Same deal for the investigators. They're supposed to be experts and supposedly did enough investigation to be quite sure of what they saw and who was responsible. It's their JOB to make sure and to know how the net works. Surely they should have investigated these issues. There's always walking a beat if investigation isn't their cup of tea.
They have just made perhaps the most inflammatory possible accusation against 84 THOUSAND people because of their carelessness. People get killed over accusations like this.
Note here that they didn't HAVE to put the accusation on that page. They could have just put "under construction" (innocent until proven guilty!) but they couldn't resist crowing about it.
Out of curiosity, is there a penalty for lying on a warrant? If there is, how does they get away with it? If not, why not?
The EFF recently found massive abuse of the system by the FBI, but it's not exactly new news. The ATF lied about the Branch Davidians (saying they were drug runners) in order to get all that nifty heavy military equipment you saw at Waco, but they were never held accountable for their lie.
Something like this, where the government can so casually shut down free speech sites by the thousands... really concerns me. If they can just allege something on a warrant and shut down the internet, our society is less free in this regard than Egypt.

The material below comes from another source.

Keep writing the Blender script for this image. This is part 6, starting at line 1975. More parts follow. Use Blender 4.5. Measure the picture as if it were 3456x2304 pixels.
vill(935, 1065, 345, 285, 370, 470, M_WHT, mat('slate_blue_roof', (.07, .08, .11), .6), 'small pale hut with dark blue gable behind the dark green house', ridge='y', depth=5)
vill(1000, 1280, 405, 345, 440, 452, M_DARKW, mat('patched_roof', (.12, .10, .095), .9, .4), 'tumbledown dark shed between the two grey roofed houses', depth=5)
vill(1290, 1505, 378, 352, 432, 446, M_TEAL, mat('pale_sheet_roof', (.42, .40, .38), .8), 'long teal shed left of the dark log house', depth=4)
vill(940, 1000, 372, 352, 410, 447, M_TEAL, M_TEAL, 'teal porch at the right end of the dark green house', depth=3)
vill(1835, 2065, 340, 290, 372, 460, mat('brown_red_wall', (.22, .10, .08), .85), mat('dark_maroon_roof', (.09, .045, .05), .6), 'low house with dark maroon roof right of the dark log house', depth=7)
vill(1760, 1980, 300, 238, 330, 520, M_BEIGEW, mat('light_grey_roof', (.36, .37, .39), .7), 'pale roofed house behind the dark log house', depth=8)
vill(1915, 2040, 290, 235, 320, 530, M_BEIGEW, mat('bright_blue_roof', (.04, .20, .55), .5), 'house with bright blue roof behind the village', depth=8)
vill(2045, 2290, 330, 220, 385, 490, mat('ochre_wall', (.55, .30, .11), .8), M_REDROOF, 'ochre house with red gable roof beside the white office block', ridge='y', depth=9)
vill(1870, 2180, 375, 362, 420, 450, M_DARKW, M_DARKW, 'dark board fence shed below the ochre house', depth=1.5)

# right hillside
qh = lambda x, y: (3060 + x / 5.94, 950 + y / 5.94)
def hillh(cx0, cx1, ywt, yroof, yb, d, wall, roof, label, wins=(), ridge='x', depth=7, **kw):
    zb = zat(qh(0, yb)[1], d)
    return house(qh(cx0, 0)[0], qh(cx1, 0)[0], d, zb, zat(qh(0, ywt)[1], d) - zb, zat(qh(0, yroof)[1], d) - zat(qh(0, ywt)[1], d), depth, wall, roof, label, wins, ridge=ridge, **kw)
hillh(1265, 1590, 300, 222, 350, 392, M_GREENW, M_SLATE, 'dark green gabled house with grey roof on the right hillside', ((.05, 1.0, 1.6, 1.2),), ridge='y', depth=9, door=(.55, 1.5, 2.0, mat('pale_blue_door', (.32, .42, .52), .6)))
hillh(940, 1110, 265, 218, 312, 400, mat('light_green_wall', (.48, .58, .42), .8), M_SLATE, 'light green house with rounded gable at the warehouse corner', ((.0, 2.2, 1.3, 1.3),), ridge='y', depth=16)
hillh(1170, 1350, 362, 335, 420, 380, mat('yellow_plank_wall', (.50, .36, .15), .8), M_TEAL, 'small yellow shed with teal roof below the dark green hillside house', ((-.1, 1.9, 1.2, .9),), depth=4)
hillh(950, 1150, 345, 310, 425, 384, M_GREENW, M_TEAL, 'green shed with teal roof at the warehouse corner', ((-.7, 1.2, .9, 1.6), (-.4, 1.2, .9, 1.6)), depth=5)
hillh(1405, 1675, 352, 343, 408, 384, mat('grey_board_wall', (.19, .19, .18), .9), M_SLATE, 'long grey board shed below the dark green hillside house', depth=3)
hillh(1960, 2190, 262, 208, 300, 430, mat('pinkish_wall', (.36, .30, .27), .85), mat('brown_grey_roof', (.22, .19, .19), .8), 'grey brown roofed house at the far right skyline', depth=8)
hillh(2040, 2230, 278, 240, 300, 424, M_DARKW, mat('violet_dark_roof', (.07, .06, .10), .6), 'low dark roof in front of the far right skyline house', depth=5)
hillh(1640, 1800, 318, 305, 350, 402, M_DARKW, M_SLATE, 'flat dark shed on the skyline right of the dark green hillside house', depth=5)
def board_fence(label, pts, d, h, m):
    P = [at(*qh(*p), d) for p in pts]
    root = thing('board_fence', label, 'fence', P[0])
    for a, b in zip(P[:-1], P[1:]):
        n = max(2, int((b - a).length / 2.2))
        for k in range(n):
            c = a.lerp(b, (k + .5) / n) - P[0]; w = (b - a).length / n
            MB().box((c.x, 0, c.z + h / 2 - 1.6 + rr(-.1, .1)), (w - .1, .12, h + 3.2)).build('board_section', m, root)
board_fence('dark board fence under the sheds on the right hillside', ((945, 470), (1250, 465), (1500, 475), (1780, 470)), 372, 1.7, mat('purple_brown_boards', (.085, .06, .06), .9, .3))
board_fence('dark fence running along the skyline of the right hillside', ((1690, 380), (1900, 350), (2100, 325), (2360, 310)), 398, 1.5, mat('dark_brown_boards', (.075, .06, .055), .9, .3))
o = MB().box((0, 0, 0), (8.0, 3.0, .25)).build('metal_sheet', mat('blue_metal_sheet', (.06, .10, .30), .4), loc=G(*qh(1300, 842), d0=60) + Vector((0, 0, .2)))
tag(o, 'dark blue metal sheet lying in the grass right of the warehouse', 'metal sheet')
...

They got internet access back after 5 days. Waiting for a lawsuit to resolve itself in America takes... longer.
And delays on internet sites or computer equipment is like dog years, except more so.
When a friend's 486 got seized by the FBI (not for something he did, but for information on it), he got it back in the Pentium 2 days. Great, thanks. A delay that long is the equivalent of destruction of property.